- [SUPPLIED MATERIAL]:
————

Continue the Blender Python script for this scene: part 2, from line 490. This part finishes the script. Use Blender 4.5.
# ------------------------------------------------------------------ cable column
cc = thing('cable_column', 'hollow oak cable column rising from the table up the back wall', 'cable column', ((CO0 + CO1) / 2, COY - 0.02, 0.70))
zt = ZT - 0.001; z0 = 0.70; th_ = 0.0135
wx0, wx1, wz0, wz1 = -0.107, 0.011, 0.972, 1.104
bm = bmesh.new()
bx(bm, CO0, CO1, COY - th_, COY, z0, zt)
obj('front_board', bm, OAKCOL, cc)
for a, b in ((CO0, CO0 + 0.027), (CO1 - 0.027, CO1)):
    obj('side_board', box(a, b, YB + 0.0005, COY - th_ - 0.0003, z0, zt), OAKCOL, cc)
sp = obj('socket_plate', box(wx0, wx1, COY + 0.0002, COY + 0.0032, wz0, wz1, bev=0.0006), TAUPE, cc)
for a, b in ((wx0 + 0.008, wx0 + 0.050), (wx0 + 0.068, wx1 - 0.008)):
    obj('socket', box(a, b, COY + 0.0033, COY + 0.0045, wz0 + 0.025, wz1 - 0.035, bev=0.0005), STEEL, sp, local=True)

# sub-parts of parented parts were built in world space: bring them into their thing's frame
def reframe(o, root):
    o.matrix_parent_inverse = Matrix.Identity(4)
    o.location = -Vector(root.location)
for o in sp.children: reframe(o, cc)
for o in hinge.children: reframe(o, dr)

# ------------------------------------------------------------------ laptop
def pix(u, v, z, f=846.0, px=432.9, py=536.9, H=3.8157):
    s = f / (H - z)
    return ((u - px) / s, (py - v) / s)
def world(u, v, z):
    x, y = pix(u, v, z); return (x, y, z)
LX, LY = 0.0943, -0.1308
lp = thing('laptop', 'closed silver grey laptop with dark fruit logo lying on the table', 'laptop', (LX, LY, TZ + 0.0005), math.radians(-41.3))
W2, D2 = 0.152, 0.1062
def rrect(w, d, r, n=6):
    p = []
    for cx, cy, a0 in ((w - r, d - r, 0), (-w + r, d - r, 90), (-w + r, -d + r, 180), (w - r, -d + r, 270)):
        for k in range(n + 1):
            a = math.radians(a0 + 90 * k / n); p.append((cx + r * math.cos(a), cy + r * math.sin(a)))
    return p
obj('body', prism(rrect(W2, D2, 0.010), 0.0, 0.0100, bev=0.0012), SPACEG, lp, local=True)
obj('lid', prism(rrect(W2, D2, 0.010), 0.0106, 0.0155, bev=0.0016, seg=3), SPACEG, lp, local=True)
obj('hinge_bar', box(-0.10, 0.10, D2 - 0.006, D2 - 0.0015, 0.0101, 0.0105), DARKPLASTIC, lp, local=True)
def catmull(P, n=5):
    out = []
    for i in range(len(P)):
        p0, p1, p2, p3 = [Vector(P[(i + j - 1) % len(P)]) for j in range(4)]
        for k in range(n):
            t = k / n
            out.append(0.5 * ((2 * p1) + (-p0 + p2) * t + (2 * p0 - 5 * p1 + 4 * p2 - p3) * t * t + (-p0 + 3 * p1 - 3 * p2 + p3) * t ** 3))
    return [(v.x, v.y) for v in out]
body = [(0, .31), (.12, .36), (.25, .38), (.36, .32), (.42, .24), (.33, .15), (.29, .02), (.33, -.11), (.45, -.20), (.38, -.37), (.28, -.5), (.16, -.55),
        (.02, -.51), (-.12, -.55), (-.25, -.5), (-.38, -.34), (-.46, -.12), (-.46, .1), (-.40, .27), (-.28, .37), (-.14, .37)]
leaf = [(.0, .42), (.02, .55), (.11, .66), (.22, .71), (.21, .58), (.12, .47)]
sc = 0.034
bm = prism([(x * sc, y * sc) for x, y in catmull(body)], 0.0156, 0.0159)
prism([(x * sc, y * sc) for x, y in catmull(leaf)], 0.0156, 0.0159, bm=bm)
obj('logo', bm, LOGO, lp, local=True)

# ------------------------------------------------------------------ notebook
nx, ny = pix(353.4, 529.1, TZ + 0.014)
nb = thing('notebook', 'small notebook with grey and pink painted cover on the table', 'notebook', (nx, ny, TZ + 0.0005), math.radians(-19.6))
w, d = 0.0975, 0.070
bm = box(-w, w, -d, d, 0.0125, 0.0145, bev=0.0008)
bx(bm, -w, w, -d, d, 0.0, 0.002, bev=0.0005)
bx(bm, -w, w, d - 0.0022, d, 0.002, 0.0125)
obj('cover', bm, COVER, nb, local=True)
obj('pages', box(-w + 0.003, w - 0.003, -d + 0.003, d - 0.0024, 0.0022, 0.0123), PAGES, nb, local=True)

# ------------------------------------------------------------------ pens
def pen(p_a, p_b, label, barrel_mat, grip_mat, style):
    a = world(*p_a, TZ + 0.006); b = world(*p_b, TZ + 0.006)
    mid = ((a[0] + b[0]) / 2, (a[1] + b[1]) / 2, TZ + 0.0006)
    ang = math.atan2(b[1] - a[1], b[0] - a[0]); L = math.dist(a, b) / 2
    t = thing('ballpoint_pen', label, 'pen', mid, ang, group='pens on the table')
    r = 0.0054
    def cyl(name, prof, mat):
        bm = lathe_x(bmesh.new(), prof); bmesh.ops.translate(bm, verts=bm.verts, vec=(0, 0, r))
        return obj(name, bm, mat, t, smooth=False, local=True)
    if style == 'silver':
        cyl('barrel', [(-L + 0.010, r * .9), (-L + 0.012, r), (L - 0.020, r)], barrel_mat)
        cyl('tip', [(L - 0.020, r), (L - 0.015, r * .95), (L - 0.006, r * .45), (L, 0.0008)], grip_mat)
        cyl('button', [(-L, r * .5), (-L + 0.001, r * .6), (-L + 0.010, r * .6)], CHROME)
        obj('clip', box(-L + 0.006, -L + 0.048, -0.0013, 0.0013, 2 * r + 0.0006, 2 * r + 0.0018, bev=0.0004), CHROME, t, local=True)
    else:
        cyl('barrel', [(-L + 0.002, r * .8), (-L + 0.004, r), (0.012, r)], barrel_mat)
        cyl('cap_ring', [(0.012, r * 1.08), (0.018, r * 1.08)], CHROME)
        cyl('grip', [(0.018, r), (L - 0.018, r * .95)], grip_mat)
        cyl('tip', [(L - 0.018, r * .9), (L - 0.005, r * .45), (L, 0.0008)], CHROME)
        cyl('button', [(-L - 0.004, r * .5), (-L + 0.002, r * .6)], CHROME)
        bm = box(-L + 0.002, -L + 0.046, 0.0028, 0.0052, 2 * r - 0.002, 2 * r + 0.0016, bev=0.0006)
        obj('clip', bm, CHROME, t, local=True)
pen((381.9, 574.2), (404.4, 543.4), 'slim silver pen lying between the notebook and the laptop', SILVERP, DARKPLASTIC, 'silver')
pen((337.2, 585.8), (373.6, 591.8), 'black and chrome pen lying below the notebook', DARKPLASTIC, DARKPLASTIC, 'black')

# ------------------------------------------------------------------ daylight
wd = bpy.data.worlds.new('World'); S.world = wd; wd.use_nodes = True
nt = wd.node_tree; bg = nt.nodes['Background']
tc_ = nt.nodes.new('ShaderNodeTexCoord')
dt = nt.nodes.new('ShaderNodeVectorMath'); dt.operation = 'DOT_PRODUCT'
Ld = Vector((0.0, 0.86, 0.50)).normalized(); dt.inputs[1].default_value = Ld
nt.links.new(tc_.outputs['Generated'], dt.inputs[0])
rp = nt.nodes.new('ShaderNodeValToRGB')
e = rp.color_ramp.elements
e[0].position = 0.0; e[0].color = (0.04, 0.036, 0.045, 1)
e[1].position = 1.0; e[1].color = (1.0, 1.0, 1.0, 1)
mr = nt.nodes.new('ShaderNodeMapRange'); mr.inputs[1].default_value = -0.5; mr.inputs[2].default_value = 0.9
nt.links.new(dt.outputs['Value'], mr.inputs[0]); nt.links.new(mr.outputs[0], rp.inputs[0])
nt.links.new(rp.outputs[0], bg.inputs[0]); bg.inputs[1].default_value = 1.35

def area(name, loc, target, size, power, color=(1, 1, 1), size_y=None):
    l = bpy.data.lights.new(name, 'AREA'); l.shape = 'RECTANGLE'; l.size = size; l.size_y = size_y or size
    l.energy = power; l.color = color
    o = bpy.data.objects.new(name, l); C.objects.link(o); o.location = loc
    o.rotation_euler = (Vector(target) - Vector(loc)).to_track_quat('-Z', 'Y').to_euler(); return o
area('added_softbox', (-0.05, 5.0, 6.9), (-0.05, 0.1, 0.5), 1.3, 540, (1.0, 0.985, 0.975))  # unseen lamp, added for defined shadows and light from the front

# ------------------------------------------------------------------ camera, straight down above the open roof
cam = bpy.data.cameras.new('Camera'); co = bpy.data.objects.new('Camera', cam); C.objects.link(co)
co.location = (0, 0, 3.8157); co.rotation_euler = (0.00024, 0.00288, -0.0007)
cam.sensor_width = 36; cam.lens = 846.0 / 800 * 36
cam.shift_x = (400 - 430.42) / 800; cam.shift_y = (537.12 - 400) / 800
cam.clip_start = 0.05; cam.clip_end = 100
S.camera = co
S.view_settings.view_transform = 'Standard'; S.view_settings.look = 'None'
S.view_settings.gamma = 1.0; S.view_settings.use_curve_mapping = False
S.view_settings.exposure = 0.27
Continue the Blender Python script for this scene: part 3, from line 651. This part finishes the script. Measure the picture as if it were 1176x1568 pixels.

————

- [WHAT TO PRODUCE]: Set down verbatim only the lines between the start of the data above and the line with "obj('socket', box(a, b, COY", both boundaries included.

- [ANSWER TO THIS PROBLEM]:
Continue the Blender Python script for this scene: part 2, from line 490. This part finishes the script. Use Blender 4.5.
# ------------------------------------------------------------------ cable column
cc = thing('cable_column', 'hollow oak cable column rising from the table up the back wall', 'cable column', ((CO0 + CO1) / 2, COY - 0.02, 0.70))
zt = ZT - 0.001; z0 = 0.70; th_ = 0.0135
wx0, wx1, wz0, wz1 = -0.107, 0.011, 0.972, 1.104
bm = bmesh.new()
bx(bm, CO0, CO1, COY - th_, COY, z0, zt)
obj('front_board', bm, OAKCOL, cc)
for a, b in ((CO0, CO0 + 0.027), (CO1 - 0.027, CO1)):
    obj('side_board', box(a, b, YB + 0.0005, COY - th_ - 0.0003, z0, zt), OAKCOL, cc)
sp = obj('socket_plate', box(wx0, wx1, COY + 0.0002, COY + 0.0032, wz0, wz1, bev=0.0006), TAUPE, cc)
for a, b in ((wx0 + 0.008, wx0 + 0.050), (wx0 + 0.068, wx1 - 0.008)):
    obj('socket', box(a, b, COY + 0.0033, COY + 0.0045, wz0 + 0.025, wz1 - 0.035, bev=0.0005), STEEL, sp, local=True)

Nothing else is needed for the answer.